Il mondo visto con gli occhi delle api

Un’invasione dall’Est

Racconti dall'alveare

Era solo l'inizio: da quel momento niente fu più come prima.

Seguivamo l’arrivo del Flagello come l’avanzata di una potenza nemica, un esercito invasore che marciava dall’Est.
Non c’era internet all’epoca e non era facile ottenere notizie sicure. Divenne lui, il signor Tuzi, il nostro informatore, lo speaker di Radio Varroa, grazie ai contatti che vantava anche in paesi lontani, mentre un velo di tristezza era sceso ad offuscarne l’allegria. In breve l’acaro prese possesso dei nostri incubi. Così ora sapevamo che esisteva, che era un parassita dell’Apis Cerana, la grande ape nera asiatica. Ma lì era endemico, e la Cerana aveva escogitato nel tempo, efficaci strategie di difesa che la nostra ape non possedeva. 

“È arrivata in Polonia!”
E qualche tempo dopo: “Ha invaso la Romania e l’Ungheria!”. Avanzava velocissima, inarrestabile.
Poi ancora: “Adesso ha varcato i confini della Grecia!”
E ancora, scuotendo affranto la testa: “Sta dilagando in Slovenia; non c’è più niente da fare, adesso toccherà a noi.”

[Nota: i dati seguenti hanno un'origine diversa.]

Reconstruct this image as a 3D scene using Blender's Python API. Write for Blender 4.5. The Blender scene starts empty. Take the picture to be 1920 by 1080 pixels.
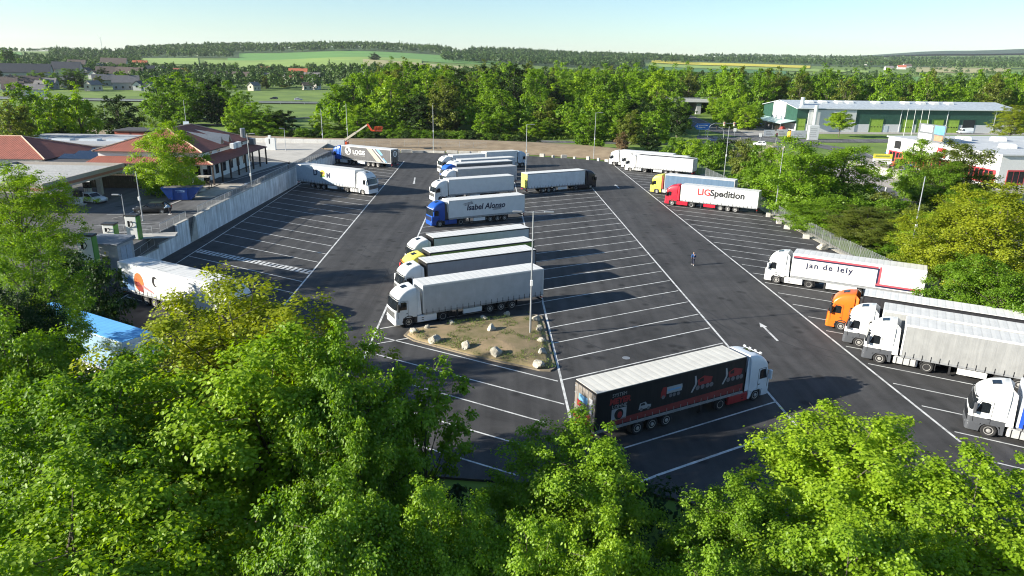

Ricordo ancora quel giorno del giugno 1981, quando caddero le inutili difese erette dalla speranza. Finita la scuola, ero passato alla “Casa dell’Apicoltura” per un doveroso saluto e acquistare le ultime cose prima di trasferirmi qui a Val de’ Varri. Nessun sorriso sul volto triste del signor Tuzi, mentre scuoteva affranto la testa: “È appena stata segnalata a Gorizia …” , poi avvicinandosi a me, confessò sottovoce: “Sono stato perfido, e me ne pento, ma ho sperato colpisse prima gli Stati Uniti, così, forse, loro avrebbero trovato una cura.”

Era solo l’inizio, e da quel momento niente fu come prima.
Non riuscirò a raccontare l’apicoltura prima della Varroa, la travolgente, implacabile euforia, la frenetica attività delle Api, l’andirivieni festoso ed incessante sul predellino, le produzioni importanti di miele e punture, come anche quella quasi immediata dei nuovi favi. L’imponente ronzio, euforico, impertinente e mai fastidioso, anzi rassicurante quanto necessario, che spinse mio padre a scrivere “non si è mai soli in una casa di campagna se accanto ci sono le api”.
Una vitalità esuberante in piena sintonia con ognuna delle creature dell’Universo. Noi compresi.

Ricordo l’infinita, fantasmagorica varietà delle farfalle, dei bombi, degli insetti alati e di quelli inetti al volo. Studiavo e classificavo le farfalle placidamente disteso accanto al grande cespuglio di lavanda, consultando un piccolo manualetto con le foto a colori, quando si posavano sui fiori lì accanto, sulla maglia, sulla punta delle dita o sul naso, o addirittura, proprio sul taccuino con la loro effige. Ricordo ancora molti dei loro nomi latini, ma non riesco a ricordare di averle osservate di recente.

Mancavano le cicale e il loro frinire, perché le estati erano fresche e le temperature piacevoli. Sono arrivate soltanto di recente, una decina di anni fa, insieme ai 30°C. Ora sono di casa e nel 2018, per una settimana, ho segnato addirittura i 40°C. Ma questa è l’attualità.

Era solo l’inizio. Niente fu come prima.